Durante esse período, a renda dos grupos mais pobres cresceu muito mais rapidamente que a dos mais ricos. A dos 10% mais baixos na escala da renda aumentou 91,2% ao longo de dez anos, enquanto a dos 10% do topo acumulou um crescimento de 16,6%. De modo geral, o aumento foi maior para os grupos da metade inferior da escala.
Várias fontes de renda contribuíram para a redução da desigualdade. A mais importante foi o trabalho, com peso de 58%. A análise aponta, em seguida, a Previdência (19%), o Programa Bolsa-Família (13%), os benefícios de prestação continuada (concedidos a certos grupos de idosos e de deficientes) e outras (6%), como aluguéis e juros.
O aumento da renda do trabalho foi de longe, portanto, o fator mais relevante.
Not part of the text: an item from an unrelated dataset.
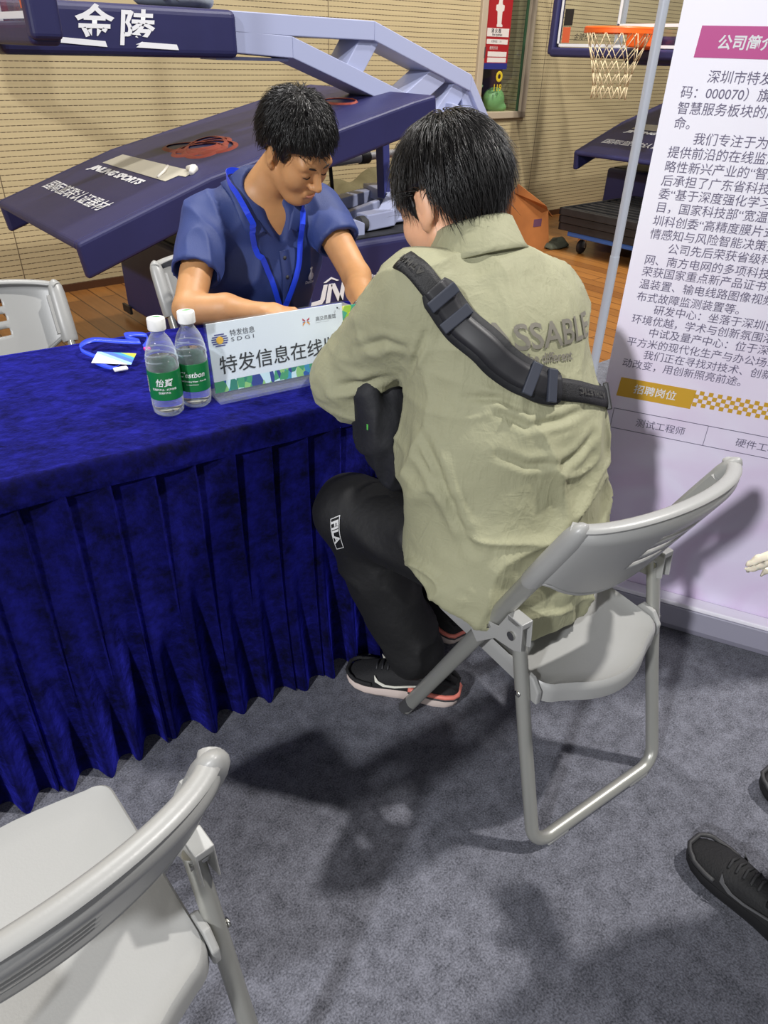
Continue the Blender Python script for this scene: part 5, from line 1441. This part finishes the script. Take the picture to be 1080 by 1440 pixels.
fd.cap((.905, .98, .38), (.905, .95, .48), .13, .12, .01, 'sub', sc=(.85, 1, 1))
CREASES = [([(.684, .94, .833), (.686, .881, .773), (.704, .842, .699), (.726, .801, .629)], .009, .011),
    ([(.67, .95, .83), (.674, .921, .786), (.686, .867, .736)], .007, .009),
    ([(.765, .847, .887), (.813, .804, .860), (.886, .793, .861), (.969, .807, .864)], .005, .008),
    ([(.732, .886, .899), (.778, .846, .904), (.825, .813, .881)], .005, .008),
    ([(.965, .783, .818), (.915, .772, .792), (.855, .761, .778)], .007, .010),
    ([(.696, .955, .997), (.693, .983, .924), (.690, 1.01, .88)], .006, .007),
    ([(.636, 1.086, .940), (.656, 1.022, .970), (.683, .972, .969)], .006, .009),
    ([(.616, 1.133, .850), (.652, 1.087, .867), (.690, 1.035, .892)], .007, .010),
    ([(.66, .93, .55), (.682, .884, .523), (.705, .802, .544), (.76, .76, .53)], .006, .010),
    ([(.763, .813, .814), (.807, .785, .794), (.874, .766, .791)], .006, .009),
    ([(.74, .80, .62), (.80, .755, .585), (.90, .74, .60)], .006, .012),
    ([(.95, .80, .70), (.93, .765, .62), (.88, .745, .54)], .006, .010)]
def crease(V):
    D = np.zeros(len(V))
    for P, amp, wd in CREASES:
        P = np.array(P); d = np.full(len(V), 9.0); u = np.zeros(len(V))
        for i in range(len(P) - 1):
            a, c = P[i], P[i + 1] - P[i]; t = np.clip(((V - a) @ c) / (c @ c), 0, 1); e = np.linalg.norm(V - a - t[:, None] * c, axis=1)
            u = np.where(e < d, (i + t) / (len(P) - 1), u); d = np.minimum(d, e)
        f = np.sin(np.pi * np.clip(u, .04, .96)) ** .6
        D += f * amp * (-np.exp(-(d / (wd * .7)) ** 2) + .7 * np.exp(-((d - wd * 1.7) / wd) ** 2))
    return D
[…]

Esse aumento decorreu principalmente da valorização do salário real, dependente tanto da expansão do emprego como do aumento do salário mínimo. Curiosamente, os dois fenômenos - a expansão do emprego e a elevação dos salários - ocorreram num cenário de crescimento econômico muito menos acelerado que o de países como a China, a Índia e outros emergentes. O espetáculo do crescimento, como observou o novo presidente do Ipea, Marcelo Néri, foi sobretudo o do crescimento econômico dos pobres.
Será sustentável essa evolução? Afinal, a desigualdade no Brasil ainda é muito ampla e é preciso avançar muito até se alcançar um padrão mais aceitável. Uma das condições essenciais é o controle da inflação. Nenhuma política de valorização dos salários ou de transferência de recursos teria produzido resultados duradouros num ambiente de inflação elevada, como aquele anterior ao Plano Real, em 1994. Isso boa parte dos brasileiros parece haver aprendido. Outra condição importante é a manutenção de fundamentos econômicos sólidos.
Finalmente, é preciso fortalecer o lado da oferta - e isso inclui a melhora dos padrões educacionais e o investimento em ciência e tecnologia. Sem um setor produtivo capaz de responder à elevação da demanda interna, o descompasso entre o aumento da renda familiar e o potencial das empresas resultará em graves desequilíbrios internos e externos e em crises devastadoras, como as já vividas muitas vezes no Brasil.